Jane Fonda brought New York‘s Town Hall to its feet on Sunday night with a fiery, defiant speech defending the First Amendment and she had a small army of Hollywood’s biggest stars standing right behind her.
The 88-year-old screen legend headlined “Rise Up, Sing Out: A Concert for the First Amendment,” and the turnout read like an awards-show seating chart. Julia Roberts, Robert De Niro, Bette Midler, Tessa Thompson, Ayo Edebiri, Lily Gladstone, Patti Smith, Joy Reid and Ms. Rachel were all on the bill, packing the historic venue for a night that fused performance with pointed political speech.
It was no ordinary concert, either. The event was deliberately staged on the same night as “UFC Freedom 250” at the White House, a Flag Day spectacle marking President Donald Trump’s 80th birthday, and was organized in concert with the “No Kings” movement as a direct counter-celebration. Fonda, a longtime and vocal Trump critic, told the crowd the country had “come under attack.”
What Jane Fonda Said
Fonda didn’t hold back. She told the audience that “the government and its cronies” are “routinely violating” the First Amendment “to silence artists,” pointing to the shuttering of the Kennedy Center, the defunding of museums and the National Endowment for the Arts, book bans, and the cancellation of TV hosts who speak out. “It’s really bad,” she said. “And it’s being allowed by cowardly corporations. I’m not gonna name names right now.“
The line that brought the house down was her call for solidarity. “They come for one of us,” Fonda declared, “by God, they come for all of us.” She urged Hollywood to stay “unified, activated and unwilling to engage in anticipatory obedience.“
She also reached for common ground, insisting the fight wasn’t partisan. “It’s not about Democrat or Republican, or left or right,” she said. “It’s about right or wrong.” Free-expression rights, she added, “are for everyone” and must be defended “even if we don’t agree with them.“
The Reaction Was Split Right Down The Middle
Not everyone was cheering. The pushback reached the White House itself, where press spokesperson Abigail Jackson dismissed Fonda’s advocacy and pointedly called her “Hanoi Jane” in a statement to NBC News reviving the half-century-old nickname tied to her 1972 trip to North Vietnam. Critics on the right hammered the messenger, with one mocking the actress for “cosplaying” a free-speech warrior and reviving a “decades-old group” mainly “to smite President Donald Trump.” Others seized on the optics, noting that orchestra seats to the “people’s” free-speech concert reportedly went for around $330 apiece.

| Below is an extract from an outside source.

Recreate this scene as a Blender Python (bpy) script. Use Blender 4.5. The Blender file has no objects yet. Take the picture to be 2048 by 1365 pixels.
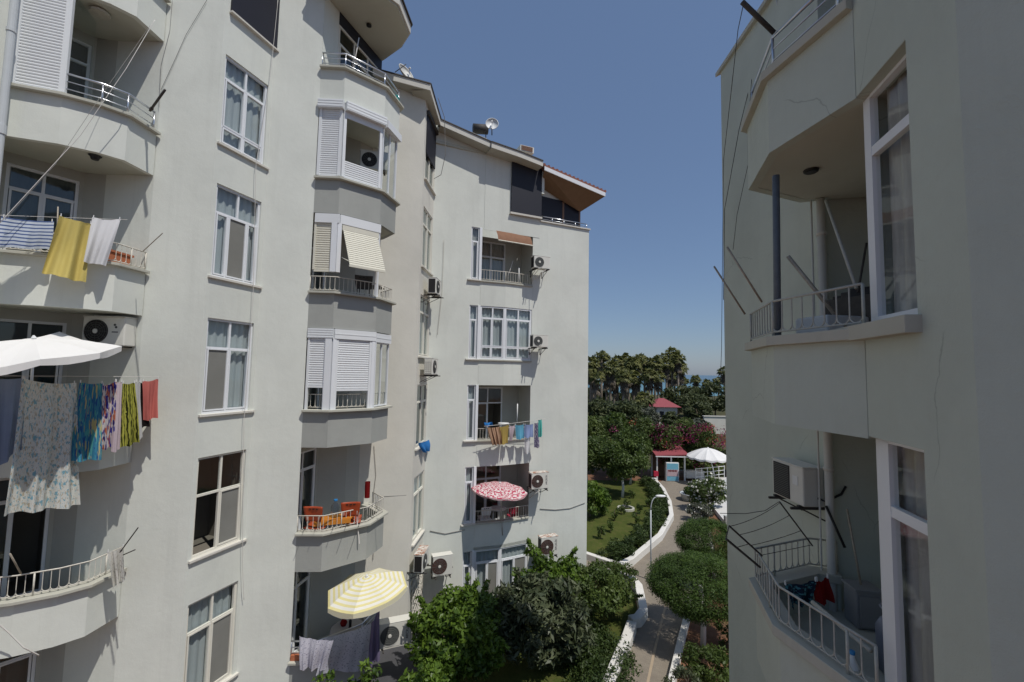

Fonda’s defenders saw it differently to them, she’s a lifelong activist putting her name on the line at 88. As she’d written in an earlier plea to fellow artists: “I’ve been celebrated, and I’ve been branded an enemy of the state. But I can tell you this: this is the most frightening moment of my life.” Supporters argued the very fact that one speech drew a White House rebuttal proved exactly the point she was making.
Whatever side of the aisle you land on, one thing was undeniable on Sunday night when Jane Fonda called, Hollywood still showed up, and the country still argued about it.